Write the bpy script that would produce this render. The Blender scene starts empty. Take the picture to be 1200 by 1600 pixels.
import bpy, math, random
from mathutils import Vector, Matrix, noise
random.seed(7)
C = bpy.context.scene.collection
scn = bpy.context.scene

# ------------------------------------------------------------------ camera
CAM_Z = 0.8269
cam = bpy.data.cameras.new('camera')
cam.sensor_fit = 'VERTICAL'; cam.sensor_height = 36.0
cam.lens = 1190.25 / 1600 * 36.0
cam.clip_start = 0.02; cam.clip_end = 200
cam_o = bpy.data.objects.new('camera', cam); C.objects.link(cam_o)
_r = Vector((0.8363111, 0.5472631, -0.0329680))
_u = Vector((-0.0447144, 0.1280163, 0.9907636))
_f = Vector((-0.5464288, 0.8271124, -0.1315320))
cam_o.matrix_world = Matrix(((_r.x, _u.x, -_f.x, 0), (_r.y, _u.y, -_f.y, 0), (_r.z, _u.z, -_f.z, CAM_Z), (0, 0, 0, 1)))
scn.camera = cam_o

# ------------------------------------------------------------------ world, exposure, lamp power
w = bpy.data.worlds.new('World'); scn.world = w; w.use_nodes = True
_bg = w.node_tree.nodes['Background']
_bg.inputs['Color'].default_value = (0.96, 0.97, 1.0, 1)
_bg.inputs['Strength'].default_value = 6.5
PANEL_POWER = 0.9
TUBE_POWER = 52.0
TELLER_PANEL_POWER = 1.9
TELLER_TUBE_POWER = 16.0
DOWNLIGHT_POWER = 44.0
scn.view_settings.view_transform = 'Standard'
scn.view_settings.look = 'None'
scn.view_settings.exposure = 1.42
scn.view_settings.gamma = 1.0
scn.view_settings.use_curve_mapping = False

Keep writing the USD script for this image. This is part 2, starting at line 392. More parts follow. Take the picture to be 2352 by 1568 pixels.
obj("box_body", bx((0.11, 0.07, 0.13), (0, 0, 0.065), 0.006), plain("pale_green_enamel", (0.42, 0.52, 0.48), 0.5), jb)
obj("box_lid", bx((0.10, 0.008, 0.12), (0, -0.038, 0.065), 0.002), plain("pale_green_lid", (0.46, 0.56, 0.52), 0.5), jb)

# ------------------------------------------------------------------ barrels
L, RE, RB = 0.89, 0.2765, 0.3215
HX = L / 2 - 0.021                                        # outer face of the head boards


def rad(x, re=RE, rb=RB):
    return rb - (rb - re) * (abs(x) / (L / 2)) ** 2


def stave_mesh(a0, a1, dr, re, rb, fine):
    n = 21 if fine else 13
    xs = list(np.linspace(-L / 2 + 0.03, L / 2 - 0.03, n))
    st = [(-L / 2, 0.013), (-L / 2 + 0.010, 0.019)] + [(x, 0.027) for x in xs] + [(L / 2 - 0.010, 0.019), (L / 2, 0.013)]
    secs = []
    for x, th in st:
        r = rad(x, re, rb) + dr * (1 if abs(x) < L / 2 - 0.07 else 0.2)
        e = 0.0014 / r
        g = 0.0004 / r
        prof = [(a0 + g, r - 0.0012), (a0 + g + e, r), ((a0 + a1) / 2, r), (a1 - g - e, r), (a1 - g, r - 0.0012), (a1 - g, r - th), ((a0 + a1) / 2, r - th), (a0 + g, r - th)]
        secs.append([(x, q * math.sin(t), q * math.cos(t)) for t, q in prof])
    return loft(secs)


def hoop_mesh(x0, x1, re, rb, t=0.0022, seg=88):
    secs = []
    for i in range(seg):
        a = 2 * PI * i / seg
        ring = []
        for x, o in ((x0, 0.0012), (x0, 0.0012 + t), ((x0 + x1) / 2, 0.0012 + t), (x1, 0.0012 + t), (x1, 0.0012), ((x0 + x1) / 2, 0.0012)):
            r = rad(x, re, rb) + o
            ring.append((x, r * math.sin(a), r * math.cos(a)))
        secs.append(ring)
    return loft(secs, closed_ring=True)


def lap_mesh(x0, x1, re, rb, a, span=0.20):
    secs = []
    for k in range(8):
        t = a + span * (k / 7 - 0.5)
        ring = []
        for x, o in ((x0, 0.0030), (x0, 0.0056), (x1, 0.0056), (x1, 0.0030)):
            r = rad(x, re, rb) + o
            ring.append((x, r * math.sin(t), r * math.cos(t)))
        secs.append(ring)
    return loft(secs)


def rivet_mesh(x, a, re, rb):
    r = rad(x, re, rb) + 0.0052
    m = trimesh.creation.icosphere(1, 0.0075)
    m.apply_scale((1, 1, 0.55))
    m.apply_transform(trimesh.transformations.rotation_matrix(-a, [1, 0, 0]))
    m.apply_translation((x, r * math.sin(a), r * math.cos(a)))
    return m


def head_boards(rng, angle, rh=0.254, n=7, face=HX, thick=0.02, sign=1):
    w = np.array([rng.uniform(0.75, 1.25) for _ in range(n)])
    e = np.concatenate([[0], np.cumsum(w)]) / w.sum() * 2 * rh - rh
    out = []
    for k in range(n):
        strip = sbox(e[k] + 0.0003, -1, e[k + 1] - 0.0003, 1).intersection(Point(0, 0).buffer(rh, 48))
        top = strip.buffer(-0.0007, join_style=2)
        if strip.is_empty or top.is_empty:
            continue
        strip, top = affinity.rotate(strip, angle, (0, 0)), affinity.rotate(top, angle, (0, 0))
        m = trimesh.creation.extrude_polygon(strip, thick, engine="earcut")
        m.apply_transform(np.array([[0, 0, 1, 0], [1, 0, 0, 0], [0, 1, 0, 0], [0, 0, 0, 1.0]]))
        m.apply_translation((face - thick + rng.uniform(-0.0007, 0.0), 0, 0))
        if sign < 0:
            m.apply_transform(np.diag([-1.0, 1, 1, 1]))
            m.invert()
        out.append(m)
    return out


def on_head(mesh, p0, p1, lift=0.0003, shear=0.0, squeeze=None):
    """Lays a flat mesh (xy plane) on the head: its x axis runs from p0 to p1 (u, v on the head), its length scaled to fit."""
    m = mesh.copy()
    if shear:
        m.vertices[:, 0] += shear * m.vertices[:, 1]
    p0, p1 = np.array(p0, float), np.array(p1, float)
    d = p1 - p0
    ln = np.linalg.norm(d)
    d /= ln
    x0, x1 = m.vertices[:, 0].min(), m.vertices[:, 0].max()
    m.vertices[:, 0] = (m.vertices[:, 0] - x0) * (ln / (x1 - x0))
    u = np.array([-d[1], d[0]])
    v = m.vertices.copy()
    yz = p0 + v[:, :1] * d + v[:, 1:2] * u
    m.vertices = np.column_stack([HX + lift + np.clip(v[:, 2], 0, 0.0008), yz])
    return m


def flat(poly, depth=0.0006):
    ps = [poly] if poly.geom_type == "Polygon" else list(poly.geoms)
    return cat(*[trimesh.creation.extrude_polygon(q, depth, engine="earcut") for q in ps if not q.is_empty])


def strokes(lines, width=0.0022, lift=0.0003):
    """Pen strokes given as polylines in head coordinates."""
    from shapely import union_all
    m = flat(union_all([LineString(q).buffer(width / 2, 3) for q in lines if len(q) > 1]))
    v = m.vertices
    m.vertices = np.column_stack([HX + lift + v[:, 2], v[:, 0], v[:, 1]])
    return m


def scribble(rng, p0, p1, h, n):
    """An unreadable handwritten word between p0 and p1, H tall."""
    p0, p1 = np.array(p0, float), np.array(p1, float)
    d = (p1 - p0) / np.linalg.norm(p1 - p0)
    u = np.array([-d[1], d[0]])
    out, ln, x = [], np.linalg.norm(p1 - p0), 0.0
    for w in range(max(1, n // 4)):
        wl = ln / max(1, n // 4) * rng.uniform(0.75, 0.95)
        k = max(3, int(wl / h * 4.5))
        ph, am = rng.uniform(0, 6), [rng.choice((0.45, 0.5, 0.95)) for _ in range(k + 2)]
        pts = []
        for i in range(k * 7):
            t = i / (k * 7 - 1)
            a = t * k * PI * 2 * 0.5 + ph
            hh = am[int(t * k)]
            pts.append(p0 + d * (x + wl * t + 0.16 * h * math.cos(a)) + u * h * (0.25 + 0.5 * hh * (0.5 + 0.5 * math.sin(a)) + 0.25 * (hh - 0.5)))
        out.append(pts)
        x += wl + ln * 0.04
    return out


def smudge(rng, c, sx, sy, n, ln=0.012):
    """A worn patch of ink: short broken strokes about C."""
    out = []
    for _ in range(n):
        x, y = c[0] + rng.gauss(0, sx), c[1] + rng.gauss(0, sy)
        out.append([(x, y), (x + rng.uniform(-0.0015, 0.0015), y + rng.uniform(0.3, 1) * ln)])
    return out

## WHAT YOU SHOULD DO
Return every line in the listing that contains the word "scene".

## THE SOLUTION
Write the bpy script that would produce this render. The Blender scene starts empty. Take the picture to be 1200 by 1600 pixels.
C = bpy.context.scene.collection
scn = bpy.context.scene